The original Tangalooma
Tangalooma was Australian Champion 1931-32 held on the Brisbane River. Tangles moved to Sydney in 1932 and won the Australian Title again in 1936. It also won the State Title in 1934, 1935 and 1936. During that period it was sailed by William “Trappy” Duncan and Billy Dunn. Remains of the boat are in the Brisbane Maritime Museum.
Tangalooma running downwind circa 1934
A Brief History of Tangalooma as told by former part-owner and crew member George Jeffrey, an octogenarian who was living in productive retirement in Caloundra at the time. George was an original member of the syndicate of eight (all former crew members of other racing 18-footers) who each put in ten pounds to have their own boat built.
It was in 1930 and the depression was biting. For most of them, ten pounds was their nest-egg savings and some actually borrowed to make up their contributions.
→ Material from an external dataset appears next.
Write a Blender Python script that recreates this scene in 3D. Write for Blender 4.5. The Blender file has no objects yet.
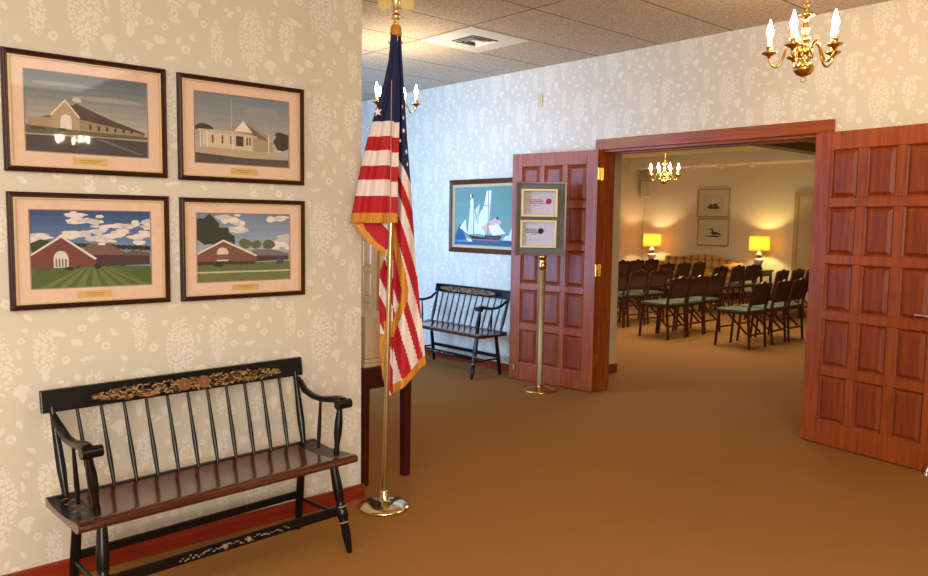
import bpy, bmesh, math, random
from mathutils import Vector, Matrix
from math import sin, cos, pi, radians as R_

# ------------------------------------------------------------------ camera, world, lights
sc = bpy.context.scene
COL = sc.collection
HC, FPX = 1.45, 767.972
YAW, PIT, ROL = R_(48.50031), R_(4.98018), R_(0.81270653)
_f = Vector((-sin(YAW)*cos(PIT), cos(YAW)*cos(PIT), -sin(PIT)))
_r0 = Vector((cos(YAW), sin(YAW), 0)); _u0 = _r0.cross(_f)
_r = cos(ROL)*_r0 + sin(ROL)*_u0
_u = -sin(ROL)*_r0 + cos(ROL)*_u0
CAM = Vector((0, 0, HC))
cd = bpy.data.cameras.new('camera'); cam = bpy.data.objects.new('camera', cd); COL.objects.link(cam)
cd.sensor_width = 36.0; cd.lens = FPX/928*36.0; cd.clip_start = 0.02
M = Matrix((( _r.x, _u.x, -_f.x, CAM.x), (_r.y, _u.y, -_f.y, CAM.y), (_r.z, _u.z, -_f.z, CAM.z), (0, 0, 0, 1)))
cam.matrix_world = M
sc.camera = cam

w = bpy.data.worlds.new('world'); sc.world = w; w.use_nodes = True
bg = w.node_tree.nodes['Background']; bg.inputs[0].default_value = (.55, .74, 1, 1); bg.inputs[1].default_value = 2.5

def area(name, loc, rot, sx, sy, power, color, spread=180):
    l = bpy.data.lights.new(name, 'AREA'); l.shape = 'RECTANGLE'; l.size = sx; l.size_y = sy
    l.energy = power; l.color = color; l.spread = R_(spread)
    o = bpy.data.objects.new(name, l); o.location = loc; o.rotation_euler = rot; COL.objects.link(o); return o
# daylight entering through the bay window behind the papered wall
area('daylight', (-6.3, 2.0, 1.5), (R_(90), 0, 0), 2.6, 2.0, 76, (.24, .50, 1.0), 125)
# warm unseen fill added under the ceilings of lobby and dimmer room behind
area('ceiling_fill', (1.2, 1.0, 2.80), (0, 0, 0), 3.0, 3.0, 66, (1, .91, .79))
area('ceiling_fill', (-1.0, -1.6, 2.80), (0, 0, 0), 3.0, 1.4, 48, (1, .92, .80))
area('soft_wall_fill', (2.6, -1.6, 1.9), (R_(84), 0, R_(62)), 2.2, 1.6, 115, (1, .97, .92))  # added fill that lifts the papered wall
area('ceiling_fill', (-5.5, 9.0, 2.80), (0, 0, 0), 3.0, 3.0, 76, (1, .90, .76))  # added fill over the chair rows, no fixture there
vs = sc.view_settings
vs.view_transform = 'Standard'; vs.look = 'None'; vs.gamma = 1; vs.use_curve_mapping = False; vs.exposure = 0.8
sc.cycles.use_denoising = True
sc.cycles.max_bounces = 8; sc.cycles.diffuse_bounces = 4; sc.cycles.glossy_bounces = 4
sc.cycles.sample_clamp_indirect = 4.0
sc.cycles.caustics_reflective = False; sc.cycles.caustics_refractive = False

# ------------------------------------------------------------------ helpers
def ray(x, y): return _f + (x-464)/FPX*_r - (y-288)/FPX*_u

def lin(c):
    return tuple((v/255/12.92 if v/255 <= .04045 else ((v/255+.055)/1.055)**2.4) for v in c)

class NT:
    def __init__(s, name):
        s.m = bpy.data.materials.new(name); s.m.use_nodes = True; s.t = s.m.node_tree
        s.b = s.t.nodes['Principled BSDF']
    def n(s, typ, **kw):
        nd = s.t.nodes.new(typ)
        for k, v in kw.items():
            if k.startswith('i_'):
                key = k[2:]; key = int(key) if key.isdigit() else key
                nd.inputs[key].default_value = v
            else: setattr(nd, k, v)
        return nd
    def l(s, a, b): s.t.links.new(a, b)
    def math(s, op, a, b=None, clamp=False):
        nd = s.t.nodes.new('ShaderNodeMath'); nd.operation = op; nd.use_clamp = clamp
        for i, v in enumerate((a, b)):
            if v is None: continue
            if isinstance(v, (int, float)): nd.inputs[i].default_value = v
            else: s.l(v, nd.inputs[i])
        return nd.outputs[0]
    def mix(s, fac, a, b):
        nd = s.t.nodes.new('ShaderNodeMix'); nd.data_type = 'RGBA'
        for sock, v in ((nd.inputs[0], fac), (nd.inputs[6], a), (nd.inputs[7], b)):
            if hasattr(v, 'is_output'): s.l(v, sock)
            elif isinstance(v, (int, float)): sock.default_value = v
            else: sock.default_value = (*v, 1)
        return nd.outputs[2]

_mc = {}
def plain(name, rgb, rough=.6, metal=0, spec=.5, coat=0):
    k = (name, rgb, rough, metal)
    if k in _mc: return _mc[k]
    t = NT(name); b = t.b
    nz = t.n('ShaderNodeTexNoise', i_Scale=35.0); tc = t.n('ShaderNodeTexCoord'); t.l(tc.outputs['Object'], nz.inputs['Vector'])
    c = lin(rgb); t.l(t.mix(nz.outputs[0], tuple(v*.92 for v in c), tuple(min(1, v*1.08) for v in c)), b.inputs['Base Color'])
    b.inputs['Roughness'].default_value = rough; b.inputs['Metallic'].default_value = metal
    b.inputs['Specular IOR Level'].default_value = spec; b.inputs['Coat Weight'].default_value = coat
    b.inputs['Coat Roughness'].default_value = .12
    _mc[k] = t.m; return t.m

def wood(name, a, b_, axis=2, rough=.32, coat=.3, scale=6.0, spec=.3):
    t = NT(name); tc = t.n('ShaderNodeTexCoord')
    mp = t.n('ShaderNodeMapping'); s = [scale*6]*3; s[axis] = scale*.45; mp.inputs['Scale'].default_value = s
    t.l(tc.outputs['Object'], mp.inputs[0])
    nz = t.n('ShaderNodeTexNoise', i_Scale=1.0, i_Detail=5.0, i_Roughness=.6, i_Distortion=.6); t.l(mp.outputs[0], nz.inputs['Vector'])
    r = t.n('ShaderNodeValToRGB'); r.color_ramp.elements[0].position = .3; r.color_ramp.elements[1].position = .72
    r.color_ramp.elements[0].color = (*lin(a), 1); r.color_ramp.elements[1].color = (*lin(b_), 1)
    t.l(nz.outputs[0], r.inputs[0]); t.l(r.outputs[0], t.b.inputs['Base Color'])
    t.b.inputs['Roughness'].default_value = rough; t.b.inputs['Coat Weight'].default_value = coat; t.b.inputs['Coat Roughness'].default_value = .15; t.b.inputs['Specular IOR Level'].default_value = spec
    return t.m

def emis(name, rgb, strength):
    t = NT(name); t.b.inputs['Base Color'].default_value = (*rgb, 1)
    t.b.inputs['Emission Color'].default_value = (*rgb, 1); t.b.inputs['Emission Strength'].default_value = strength
    return t.m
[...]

The syndicate decided that a replica of “Vision“, a boat designed by Colin Clark and with which he had won two Australian Championships before retiring from active racing, would be ideal. They asked him for “Vision’s” moulds and when these couldn’t be found he gave them the original drawings, suggesting as an improvement that three inches freeboard be added from the chainplates to the stem.
The boat was built by Ben Cribb (who had been laid off by Brisbane boatbuilder Norman Wright because of the depression) under his brother’s house. Two house blocks had to be removed to make room. The planks were full-length cedar, and the knees were donated by a friend. George Jeffrey bought the maple tuck, 8′ x 21″ x 1 1/2″ for eight shillings and he cut the breast-hook from a suitable tree he saw by the side of the road leading to Redcliffe. He got caught by the owner of the property but talked his way out of trouble.
When the boat was finished, probably due to Ben Cribb’s enthusiasm and generosity, it had cost exactly eighty pounds. The gear was all hand-made. George made the two masts and booms, one set from Maryborough pine, and the other from Canadian spruce. He made the gaffs hollow – the first he had ever seen. The spar measurements were amazing. The bumpkin (bowsprit) was 21′ 6′ overall. The light weather boom was 32′ the distance from the boom jaws to the gaff throat was 20′ and the gaff was 28′ 6″.
The crew numbered anything from twelve to sixteen depending on wind conditions. In the regular crew, there were two seventeen stoners (108 kg), two of sixteen stone (102 kg), and four of fourteen stone (89 kg) and the others were just big lumps of lads making up a very mobile ballast of about one and a half tons.
Tangalooma Crew 1930.
Skipper Lance Watts, centre front row. George Jeffrey second from the left back row.